3 May

Geographical Review Article Preview: Location-based Social Media Behavior and Perception: Views of University Students

Author Name:  Matthew Haffner, Adam J. Mathews, Emily Fekete, G. Allen Finchum

Article Title, Issue and Volume: Location-based Social Media Behavior and Perception: Views of University Students.  Geographical Review Volume 108.2

Full Article Here

What is the main purpose of your study?

The sharing of location through social media posts, termed location based social media or LBSM, has become the primary way that people voluntarily share locational content online. This has resulted in massive data sets that are alluring to both academia and industry, but contributors’ demographics and motivations are often unknown. This study investigates differences between various groups in the use and perception of LBSM, tackling the following questions: Which groups contribute the most, and which platforms are the most popular? Also, why do people choose to tag or omit their location in posts? Finally, do users have privacy concerns, and are some more concerned than others?

What are the practical, day to day, implications of your study?
The greatest differences in usage are found with respect to gender and academic standing. Females and underclassmen are the more likely users of both social media and LBSM. In terms of perception, the greatest differences are between females and males. Surprisingly, females are much less concerned about privacy. Few racial differences exist across our entire study. The demographic profile of each platform’s location-based users is very similar to its social media users in general. This suggests that LBSM is no more demographically biased than social media. With this information, researchers and professionals will be able to draw more accurate inferences from social media data.
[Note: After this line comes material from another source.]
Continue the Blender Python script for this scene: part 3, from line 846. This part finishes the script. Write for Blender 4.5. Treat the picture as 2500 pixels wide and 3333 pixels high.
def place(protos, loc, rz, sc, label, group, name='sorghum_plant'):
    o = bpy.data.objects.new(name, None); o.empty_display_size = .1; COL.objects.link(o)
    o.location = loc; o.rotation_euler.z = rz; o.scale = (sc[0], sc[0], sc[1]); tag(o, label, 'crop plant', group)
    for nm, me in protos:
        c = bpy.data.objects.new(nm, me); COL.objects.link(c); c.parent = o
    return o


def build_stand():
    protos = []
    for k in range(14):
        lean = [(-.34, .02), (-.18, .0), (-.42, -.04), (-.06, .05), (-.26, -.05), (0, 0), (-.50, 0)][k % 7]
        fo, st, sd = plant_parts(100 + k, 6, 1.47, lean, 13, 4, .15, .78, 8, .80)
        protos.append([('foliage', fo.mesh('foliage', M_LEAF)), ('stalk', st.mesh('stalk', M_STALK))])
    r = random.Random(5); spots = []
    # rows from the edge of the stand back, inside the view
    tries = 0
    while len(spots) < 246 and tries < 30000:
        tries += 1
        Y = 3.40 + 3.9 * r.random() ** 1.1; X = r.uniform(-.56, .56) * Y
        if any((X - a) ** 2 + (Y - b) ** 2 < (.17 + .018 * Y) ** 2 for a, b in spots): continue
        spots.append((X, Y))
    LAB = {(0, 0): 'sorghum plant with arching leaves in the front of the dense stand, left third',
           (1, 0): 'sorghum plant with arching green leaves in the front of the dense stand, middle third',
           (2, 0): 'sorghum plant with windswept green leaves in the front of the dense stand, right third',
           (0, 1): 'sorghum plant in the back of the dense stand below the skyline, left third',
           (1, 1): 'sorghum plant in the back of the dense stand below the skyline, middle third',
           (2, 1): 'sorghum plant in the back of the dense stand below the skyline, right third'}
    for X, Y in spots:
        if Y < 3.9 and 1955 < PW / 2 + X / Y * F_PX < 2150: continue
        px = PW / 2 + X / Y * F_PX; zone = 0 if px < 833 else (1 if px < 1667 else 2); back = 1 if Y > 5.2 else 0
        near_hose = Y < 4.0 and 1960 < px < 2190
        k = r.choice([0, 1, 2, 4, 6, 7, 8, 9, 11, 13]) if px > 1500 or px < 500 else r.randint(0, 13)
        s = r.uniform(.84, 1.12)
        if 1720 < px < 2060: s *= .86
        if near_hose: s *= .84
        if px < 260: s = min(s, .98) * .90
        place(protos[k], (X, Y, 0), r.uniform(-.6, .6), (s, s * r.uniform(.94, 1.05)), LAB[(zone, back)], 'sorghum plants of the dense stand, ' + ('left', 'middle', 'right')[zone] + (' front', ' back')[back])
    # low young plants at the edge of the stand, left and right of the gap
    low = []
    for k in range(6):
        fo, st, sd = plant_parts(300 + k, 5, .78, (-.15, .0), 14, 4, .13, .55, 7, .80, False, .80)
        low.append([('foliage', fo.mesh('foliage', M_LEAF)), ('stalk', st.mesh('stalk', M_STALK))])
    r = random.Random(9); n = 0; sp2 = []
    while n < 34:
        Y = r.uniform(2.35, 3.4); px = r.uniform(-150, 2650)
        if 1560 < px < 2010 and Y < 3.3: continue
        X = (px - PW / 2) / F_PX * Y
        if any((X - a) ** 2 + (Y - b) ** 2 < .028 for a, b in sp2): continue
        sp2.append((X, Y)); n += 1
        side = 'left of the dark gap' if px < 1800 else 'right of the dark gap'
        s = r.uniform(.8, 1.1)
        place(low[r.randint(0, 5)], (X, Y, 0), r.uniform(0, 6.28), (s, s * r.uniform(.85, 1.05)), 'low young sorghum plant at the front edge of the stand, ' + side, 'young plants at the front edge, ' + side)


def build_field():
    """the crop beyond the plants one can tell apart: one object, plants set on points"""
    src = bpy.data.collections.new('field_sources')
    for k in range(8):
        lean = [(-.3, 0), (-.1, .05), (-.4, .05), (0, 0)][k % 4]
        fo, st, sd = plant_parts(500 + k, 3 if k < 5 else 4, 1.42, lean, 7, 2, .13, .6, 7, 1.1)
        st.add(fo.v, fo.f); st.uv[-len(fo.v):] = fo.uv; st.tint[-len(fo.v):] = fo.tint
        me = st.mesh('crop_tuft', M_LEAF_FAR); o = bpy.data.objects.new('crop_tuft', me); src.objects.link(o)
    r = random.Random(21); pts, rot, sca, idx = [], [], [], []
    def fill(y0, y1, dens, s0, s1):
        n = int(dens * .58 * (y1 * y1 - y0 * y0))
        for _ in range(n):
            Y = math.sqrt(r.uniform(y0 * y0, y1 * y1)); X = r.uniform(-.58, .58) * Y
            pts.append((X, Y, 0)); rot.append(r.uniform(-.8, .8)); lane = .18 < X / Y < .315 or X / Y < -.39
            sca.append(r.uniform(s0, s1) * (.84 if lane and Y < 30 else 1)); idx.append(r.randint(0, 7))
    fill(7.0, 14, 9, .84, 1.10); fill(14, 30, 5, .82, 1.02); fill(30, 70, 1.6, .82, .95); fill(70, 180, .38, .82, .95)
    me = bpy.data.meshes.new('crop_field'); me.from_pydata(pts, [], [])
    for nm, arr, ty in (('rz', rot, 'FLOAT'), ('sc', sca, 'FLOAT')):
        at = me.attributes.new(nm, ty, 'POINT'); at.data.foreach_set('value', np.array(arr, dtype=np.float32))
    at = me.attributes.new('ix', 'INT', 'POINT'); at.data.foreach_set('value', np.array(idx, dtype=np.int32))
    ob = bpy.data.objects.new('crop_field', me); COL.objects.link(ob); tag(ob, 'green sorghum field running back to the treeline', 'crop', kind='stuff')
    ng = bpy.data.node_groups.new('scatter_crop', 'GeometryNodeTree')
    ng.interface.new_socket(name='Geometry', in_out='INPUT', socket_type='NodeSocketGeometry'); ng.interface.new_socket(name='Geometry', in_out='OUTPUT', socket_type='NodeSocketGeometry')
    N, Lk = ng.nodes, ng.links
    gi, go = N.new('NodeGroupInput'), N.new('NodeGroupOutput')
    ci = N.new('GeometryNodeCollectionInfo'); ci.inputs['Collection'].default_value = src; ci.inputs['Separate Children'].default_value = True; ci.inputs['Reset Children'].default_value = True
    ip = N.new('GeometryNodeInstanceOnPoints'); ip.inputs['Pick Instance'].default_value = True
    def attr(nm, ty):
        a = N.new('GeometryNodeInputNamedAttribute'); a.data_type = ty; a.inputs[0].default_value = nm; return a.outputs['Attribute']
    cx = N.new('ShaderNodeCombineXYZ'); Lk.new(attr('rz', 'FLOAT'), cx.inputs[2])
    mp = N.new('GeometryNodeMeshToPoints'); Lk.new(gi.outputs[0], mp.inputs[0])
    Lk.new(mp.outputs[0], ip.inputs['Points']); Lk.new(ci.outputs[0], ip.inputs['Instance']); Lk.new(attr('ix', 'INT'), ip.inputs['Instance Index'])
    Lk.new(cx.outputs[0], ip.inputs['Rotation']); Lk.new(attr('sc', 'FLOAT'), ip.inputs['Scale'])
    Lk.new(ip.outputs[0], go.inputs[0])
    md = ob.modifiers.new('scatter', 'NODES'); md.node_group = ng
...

How does your study relate to other work on the subject?
LBSM is only one type of the many ways in which people contribute locational information online. The broader umbrella term is volunteered geographic information, or VGI, and includes volunteer mapping and citizen science projects. Other studies have shown that white, highly educated, middle to upper class males are the most likely contributors to these other types of VGI. Our study challenges the idea that this elite group contributes to all types of VGI the most. Beyond this, some studies have suggested using residential variables as predictors of contributors’ demographics, but others caution against this for several reasons. People choose to post where they want to be seen – places where they perceive they will gain social capital – and sometimes these locations can be far from home. Our study confirms that very few people choose to geotag posts at home, and most only geotag at memorable locations, like vacation spots.

What are two or three interesting findings that come from your study?
Surprisingly, females are less concerned about privacy on LBSM. It may be that they post selectively only in places that they feel safe. Since more females have private profile accounts, it could also be that they are less concerned because fewer strangers see their posts. Among the many reasons why users contribute VGI content in general (e.g. self-promotion, personal satisfaction, altruism), this study documents a new motivation for contribution: keeping a personal locational record. Several respondents (all female) state they use LBSM as means to reflect on the notable locations they’ve visited.

What might be some of the theoretical implications of this study?
While VGI is often spoken of in broad swoops, this study makes a case for careful differentiation when discussing the contributors of various VGI platforms. The users and their motivations vary greatly, even within the subset of LBSM. Our results should also caution researchers to refrain from making assumptions about users’ demographics based on how a post’s location aligns with conventional residential data, such as the American Community Survey. These other data sets are potentially useful explaining where content is produced. However, given users’ selective practices of posting, these alone cannot tell us about the demographics of users.

How does your research help us think about Geography?
We find that place is an important social media topic for many regardless of whether or not a post is geotagged. This finding makes a compelling case for the use of LBSM in geographic studies. Further, the demographic bias in LBSM is less than initially expected and much less than other VGI platforms. In this context, the spatial biases of LBSM production are particularly interesting. When finding a dearth of content in one area and an abundance in another, we should question not only the demographic bias of contributors but what offline, spatial factors drive production as well.